Dans son livre The Mind at Work, Mike Rose nous offre une "biographie cognitive" de plusieurs métiers et décrit le processus d'apprentissage tel qu'il a lieu dans un atelier de menuiserie. D'après lui, "nos éloges du travail manuel renvoient le plus souvent aux valeurs qu'il est censé incarner et non pas à l'effort de pensée qu'il requiert. Il s'agit là d'une omission subtile mais systématique… Tout se passe comme si, dans l'iconographie de notre culture, ce qui prévalait était l'image du bras musclé et des manches retroussées sur des biceps généreux, mais jamais celle de la lueur d'intelligence qui brille dans un regard, jamais celle du lien entre la main et le cerveau[1]".

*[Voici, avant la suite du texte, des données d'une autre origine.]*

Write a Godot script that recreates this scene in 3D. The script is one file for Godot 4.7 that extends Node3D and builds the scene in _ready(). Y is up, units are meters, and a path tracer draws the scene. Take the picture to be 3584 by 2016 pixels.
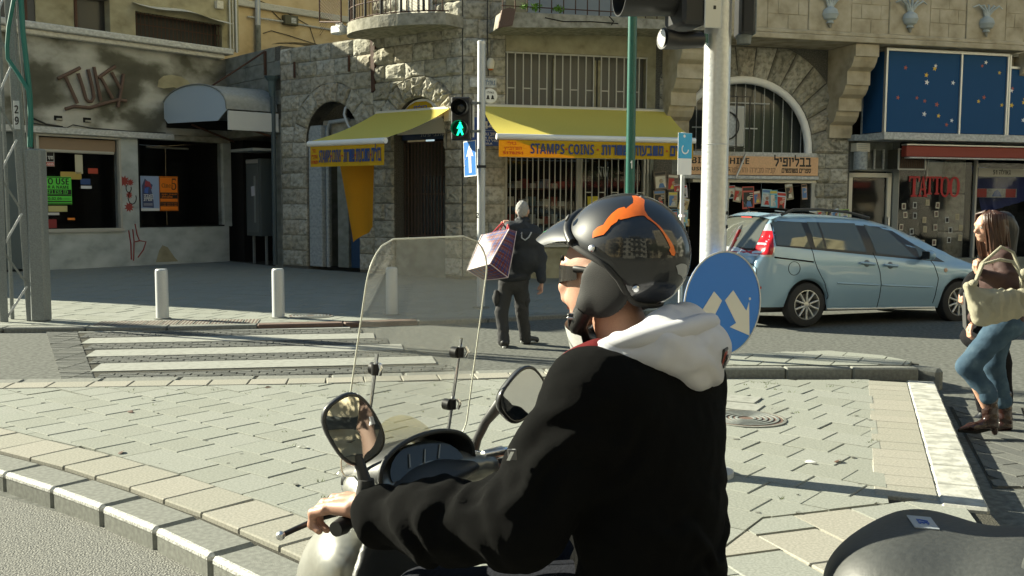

Le travail manuel qualifié suppose un engagement systématique avec le monde matériel, soit justement le même type d'approche qui donne naissance aux sciences naturelles. Dès la plus haute Antiquité, le savoir artisanal a impliqué une connaissance des "façons d'être" du matériau employé — une connaissance de sa nature qui ne s'acquiert qu'à travers une véritable discipline de la perception. À l'aube de la tradition occidentale, pour Homère, sophia (la sagesse) avait aussi le sens de "talent, aptitude, compétence" (skill) : il pouvait s'agir de l'habileté technique d'un menuisier, par exemple.
Matthew B. Crawford, Éloge du carburateur, Essai sur le sens et la valeur du travail [2009], trad. Marc Saint-Ypéry, Paris, éditions de la Découverte, Poche, 2016, p. 29.
[1] Mike Rose, The Mind at Work : Valuing the Intelligence of the American Worker, Penguin Books, New York, 2005, p. XIII.